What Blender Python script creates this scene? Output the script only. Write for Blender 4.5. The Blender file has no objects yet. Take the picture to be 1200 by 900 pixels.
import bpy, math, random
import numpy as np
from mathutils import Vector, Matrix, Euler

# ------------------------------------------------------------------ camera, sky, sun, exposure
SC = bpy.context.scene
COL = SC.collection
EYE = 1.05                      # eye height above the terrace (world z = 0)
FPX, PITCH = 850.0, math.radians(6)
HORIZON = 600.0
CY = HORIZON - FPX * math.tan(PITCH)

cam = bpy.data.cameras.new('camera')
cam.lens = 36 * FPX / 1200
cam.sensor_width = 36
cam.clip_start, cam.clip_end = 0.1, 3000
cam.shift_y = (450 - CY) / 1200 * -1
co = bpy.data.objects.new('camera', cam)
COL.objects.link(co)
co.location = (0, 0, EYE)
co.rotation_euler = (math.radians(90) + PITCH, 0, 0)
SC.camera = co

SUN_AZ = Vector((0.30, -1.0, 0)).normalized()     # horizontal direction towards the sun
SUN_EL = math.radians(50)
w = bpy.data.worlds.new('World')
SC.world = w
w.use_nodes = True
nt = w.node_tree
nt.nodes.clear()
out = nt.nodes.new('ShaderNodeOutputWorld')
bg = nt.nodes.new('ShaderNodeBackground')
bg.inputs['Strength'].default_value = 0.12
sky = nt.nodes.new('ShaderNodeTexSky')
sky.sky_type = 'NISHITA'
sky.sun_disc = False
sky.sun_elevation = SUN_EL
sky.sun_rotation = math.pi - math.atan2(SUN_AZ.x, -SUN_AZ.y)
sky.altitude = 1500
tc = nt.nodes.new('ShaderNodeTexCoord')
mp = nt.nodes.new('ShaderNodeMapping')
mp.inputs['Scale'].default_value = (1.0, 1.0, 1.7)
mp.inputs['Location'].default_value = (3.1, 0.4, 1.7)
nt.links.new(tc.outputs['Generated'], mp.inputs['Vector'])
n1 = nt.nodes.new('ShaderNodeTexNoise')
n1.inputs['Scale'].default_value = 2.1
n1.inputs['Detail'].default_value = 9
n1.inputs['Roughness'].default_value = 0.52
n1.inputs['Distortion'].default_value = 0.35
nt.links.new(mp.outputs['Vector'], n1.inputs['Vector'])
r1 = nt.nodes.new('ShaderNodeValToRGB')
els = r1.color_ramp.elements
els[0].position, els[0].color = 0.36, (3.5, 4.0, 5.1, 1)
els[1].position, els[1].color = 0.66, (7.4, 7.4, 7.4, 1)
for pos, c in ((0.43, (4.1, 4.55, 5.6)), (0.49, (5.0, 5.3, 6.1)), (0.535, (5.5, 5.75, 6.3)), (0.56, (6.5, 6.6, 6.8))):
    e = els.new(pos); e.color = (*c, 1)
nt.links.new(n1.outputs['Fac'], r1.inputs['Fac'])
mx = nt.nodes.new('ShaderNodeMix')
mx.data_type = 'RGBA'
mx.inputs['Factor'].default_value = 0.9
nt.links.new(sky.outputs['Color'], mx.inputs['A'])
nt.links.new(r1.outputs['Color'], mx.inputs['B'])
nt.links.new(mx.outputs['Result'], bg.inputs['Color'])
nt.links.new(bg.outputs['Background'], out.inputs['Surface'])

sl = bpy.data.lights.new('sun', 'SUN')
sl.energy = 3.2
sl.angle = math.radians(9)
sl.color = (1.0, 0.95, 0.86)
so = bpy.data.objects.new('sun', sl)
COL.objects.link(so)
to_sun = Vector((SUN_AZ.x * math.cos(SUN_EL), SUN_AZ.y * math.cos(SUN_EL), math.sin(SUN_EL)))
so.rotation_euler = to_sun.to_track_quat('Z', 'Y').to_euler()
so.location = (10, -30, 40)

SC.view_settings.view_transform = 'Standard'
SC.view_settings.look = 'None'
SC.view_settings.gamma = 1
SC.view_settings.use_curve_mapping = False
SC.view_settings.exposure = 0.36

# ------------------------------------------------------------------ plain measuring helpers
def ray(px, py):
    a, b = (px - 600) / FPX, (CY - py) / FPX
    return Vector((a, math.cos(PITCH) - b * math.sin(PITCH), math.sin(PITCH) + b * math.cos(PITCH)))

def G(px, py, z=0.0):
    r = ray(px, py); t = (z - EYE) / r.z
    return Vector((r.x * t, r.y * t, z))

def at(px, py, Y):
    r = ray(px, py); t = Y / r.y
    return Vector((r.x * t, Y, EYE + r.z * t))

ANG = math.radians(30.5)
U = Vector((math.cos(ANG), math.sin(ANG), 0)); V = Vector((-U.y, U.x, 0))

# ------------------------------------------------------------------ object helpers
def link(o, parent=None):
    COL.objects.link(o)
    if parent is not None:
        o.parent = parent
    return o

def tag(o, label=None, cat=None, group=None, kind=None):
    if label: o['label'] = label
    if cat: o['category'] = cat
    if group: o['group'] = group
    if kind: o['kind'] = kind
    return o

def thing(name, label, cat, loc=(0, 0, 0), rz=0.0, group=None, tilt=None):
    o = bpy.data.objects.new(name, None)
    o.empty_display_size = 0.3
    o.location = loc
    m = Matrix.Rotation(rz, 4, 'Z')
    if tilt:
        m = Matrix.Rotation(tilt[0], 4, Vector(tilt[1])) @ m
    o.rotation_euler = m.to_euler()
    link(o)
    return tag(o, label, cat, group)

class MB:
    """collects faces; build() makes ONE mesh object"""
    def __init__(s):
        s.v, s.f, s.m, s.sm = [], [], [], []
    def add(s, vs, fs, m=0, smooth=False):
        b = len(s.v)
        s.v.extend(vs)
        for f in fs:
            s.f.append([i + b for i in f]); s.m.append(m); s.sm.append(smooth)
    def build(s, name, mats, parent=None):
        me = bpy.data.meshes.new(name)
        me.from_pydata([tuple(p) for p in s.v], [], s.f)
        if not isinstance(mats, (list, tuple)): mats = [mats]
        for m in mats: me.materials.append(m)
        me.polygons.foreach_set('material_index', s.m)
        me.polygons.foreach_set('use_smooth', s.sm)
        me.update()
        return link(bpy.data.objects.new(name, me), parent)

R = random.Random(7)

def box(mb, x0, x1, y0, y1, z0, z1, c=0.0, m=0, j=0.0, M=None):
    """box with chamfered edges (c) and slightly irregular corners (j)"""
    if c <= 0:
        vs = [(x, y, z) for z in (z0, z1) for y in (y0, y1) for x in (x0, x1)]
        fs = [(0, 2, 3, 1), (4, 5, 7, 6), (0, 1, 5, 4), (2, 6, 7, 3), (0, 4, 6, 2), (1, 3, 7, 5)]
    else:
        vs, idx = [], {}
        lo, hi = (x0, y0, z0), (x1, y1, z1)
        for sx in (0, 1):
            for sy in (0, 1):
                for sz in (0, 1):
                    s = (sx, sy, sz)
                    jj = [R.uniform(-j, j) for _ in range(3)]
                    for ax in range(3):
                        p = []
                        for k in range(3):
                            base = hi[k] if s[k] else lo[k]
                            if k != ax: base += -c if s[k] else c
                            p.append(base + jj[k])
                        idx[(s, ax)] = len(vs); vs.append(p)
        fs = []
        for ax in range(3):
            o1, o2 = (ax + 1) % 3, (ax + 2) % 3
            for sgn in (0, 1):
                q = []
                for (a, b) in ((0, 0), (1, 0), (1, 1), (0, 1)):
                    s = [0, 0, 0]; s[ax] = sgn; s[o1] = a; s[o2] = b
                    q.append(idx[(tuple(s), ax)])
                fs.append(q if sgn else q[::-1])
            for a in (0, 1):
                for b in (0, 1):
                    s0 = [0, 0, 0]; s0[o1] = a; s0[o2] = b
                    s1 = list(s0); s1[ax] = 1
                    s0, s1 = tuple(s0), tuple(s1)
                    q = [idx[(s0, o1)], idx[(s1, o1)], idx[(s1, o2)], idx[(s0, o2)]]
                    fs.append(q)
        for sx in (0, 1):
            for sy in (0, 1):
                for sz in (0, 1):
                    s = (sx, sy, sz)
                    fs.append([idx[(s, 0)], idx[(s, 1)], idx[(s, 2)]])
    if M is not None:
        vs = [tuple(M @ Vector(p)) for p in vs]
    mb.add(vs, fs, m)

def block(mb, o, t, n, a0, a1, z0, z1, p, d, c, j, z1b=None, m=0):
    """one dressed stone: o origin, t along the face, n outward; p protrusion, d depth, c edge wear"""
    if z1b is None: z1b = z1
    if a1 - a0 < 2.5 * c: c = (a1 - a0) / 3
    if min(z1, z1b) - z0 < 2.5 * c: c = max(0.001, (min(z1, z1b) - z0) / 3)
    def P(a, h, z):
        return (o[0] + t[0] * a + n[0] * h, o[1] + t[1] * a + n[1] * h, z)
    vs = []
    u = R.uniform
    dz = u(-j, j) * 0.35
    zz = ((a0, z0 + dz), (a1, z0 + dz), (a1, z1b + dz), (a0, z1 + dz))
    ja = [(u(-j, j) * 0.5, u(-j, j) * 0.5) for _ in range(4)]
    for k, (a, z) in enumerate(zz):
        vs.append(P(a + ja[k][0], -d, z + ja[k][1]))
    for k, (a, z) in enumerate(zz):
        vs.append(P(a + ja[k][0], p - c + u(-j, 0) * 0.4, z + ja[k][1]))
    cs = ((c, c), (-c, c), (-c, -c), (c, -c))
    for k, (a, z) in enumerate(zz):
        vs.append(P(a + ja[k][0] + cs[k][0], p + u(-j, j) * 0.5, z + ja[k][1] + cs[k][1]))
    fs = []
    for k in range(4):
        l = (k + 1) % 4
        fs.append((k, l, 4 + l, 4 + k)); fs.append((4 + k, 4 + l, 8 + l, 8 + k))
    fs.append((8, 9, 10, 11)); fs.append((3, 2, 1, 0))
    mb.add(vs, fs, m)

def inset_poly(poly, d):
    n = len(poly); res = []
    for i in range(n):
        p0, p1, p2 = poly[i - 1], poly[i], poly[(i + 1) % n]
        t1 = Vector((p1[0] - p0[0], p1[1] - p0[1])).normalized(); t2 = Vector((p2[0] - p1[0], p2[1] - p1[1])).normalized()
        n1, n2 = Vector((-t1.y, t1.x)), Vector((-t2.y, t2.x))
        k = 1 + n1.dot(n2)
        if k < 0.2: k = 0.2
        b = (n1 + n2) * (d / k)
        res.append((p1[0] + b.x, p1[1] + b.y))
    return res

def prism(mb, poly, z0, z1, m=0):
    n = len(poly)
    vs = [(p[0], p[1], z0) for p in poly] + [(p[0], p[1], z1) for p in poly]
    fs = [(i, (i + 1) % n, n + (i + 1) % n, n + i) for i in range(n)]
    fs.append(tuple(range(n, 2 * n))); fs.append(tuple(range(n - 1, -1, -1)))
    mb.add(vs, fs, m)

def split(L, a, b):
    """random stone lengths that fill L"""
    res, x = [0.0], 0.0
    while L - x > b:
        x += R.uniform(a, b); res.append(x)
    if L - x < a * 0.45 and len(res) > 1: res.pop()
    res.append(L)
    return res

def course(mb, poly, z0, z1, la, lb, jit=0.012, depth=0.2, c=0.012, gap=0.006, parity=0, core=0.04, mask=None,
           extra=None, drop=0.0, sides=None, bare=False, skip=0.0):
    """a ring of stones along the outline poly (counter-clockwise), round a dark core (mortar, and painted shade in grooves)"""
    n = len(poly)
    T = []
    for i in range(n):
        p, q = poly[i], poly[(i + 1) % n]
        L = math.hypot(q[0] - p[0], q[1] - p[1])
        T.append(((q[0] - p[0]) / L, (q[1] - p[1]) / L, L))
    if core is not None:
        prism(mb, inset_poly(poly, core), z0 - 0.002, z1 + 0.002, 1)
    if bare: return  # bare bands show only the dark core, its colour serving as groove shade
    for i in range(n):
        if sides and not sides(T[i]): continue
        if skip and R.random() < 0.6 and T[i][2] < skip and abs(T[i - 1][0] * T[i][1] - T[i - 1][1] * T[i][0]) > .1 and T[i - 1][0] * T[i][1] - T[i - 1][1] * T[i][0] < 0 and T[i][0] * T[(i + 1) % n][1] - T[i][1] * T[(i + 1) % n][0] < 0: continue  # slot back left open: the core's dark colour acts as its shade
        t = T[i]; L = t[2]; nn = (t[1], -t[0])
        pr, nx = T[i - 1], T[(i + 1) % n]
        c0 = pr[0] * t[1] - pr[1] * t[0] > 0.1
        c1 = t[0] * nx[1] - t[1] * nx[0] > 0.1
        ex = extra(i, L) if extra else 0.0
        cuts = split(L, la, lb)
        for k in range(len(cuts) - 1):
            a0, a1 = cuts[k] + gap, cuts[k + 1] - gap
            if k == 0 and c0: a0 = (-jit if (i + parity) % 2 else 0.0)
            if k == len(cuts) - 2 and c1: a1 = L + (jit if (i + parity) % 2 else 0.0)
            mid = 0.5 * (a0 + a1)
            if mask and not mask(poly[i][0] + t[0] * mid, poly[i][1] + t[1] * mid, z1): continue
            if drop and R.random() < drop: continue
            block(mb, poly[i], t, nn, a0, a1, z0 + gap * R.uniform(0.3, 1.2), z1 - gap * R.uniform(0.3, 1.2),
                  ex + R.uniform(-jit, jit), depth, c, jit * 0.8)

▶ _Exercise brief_
Everything from the first line of the data through the line containing "SC.camera = co" should be echoed exactly. Add nothing.

▶ _Exercise solution_
What Blender Python script creates this scene? Output the script only. Write for Blender 4.5. The Blender file has no objects yet. Take the picture to be 1200 by 900 pixels.
import bpy, math, random
import numpy as np
from mathutils import Vector, Matrix, Euler

# ------------------------------------------------------------------ camera, sky, sun, exposure
SC = bpy.context.scene
COL = SC.collection
EYE = 1.05                      # eye height above the terrace (world z = 0)
FPX, PITCH = 850.0, math.radians(6)
HORIZON = 600.0
CY = HORIZON - FPX * math.tan(PITCH)

cam = bpy.data.cameras.new('camera')
cam.lens = 36 * FPX / 1200
cam.sensor_width = 36
cam.clip_start, cam.clip_end = 0.1, 3000
cam.shift_y = (450 - CY) / 1200 * -1
co = bpy.data.objects.new('camera', cam)
COL.objects.link(co)
co.location = (0, 0, EYE)
co.rotation_euler = (math.radians(90) + PITCH, 0, 0)
SC.camera = co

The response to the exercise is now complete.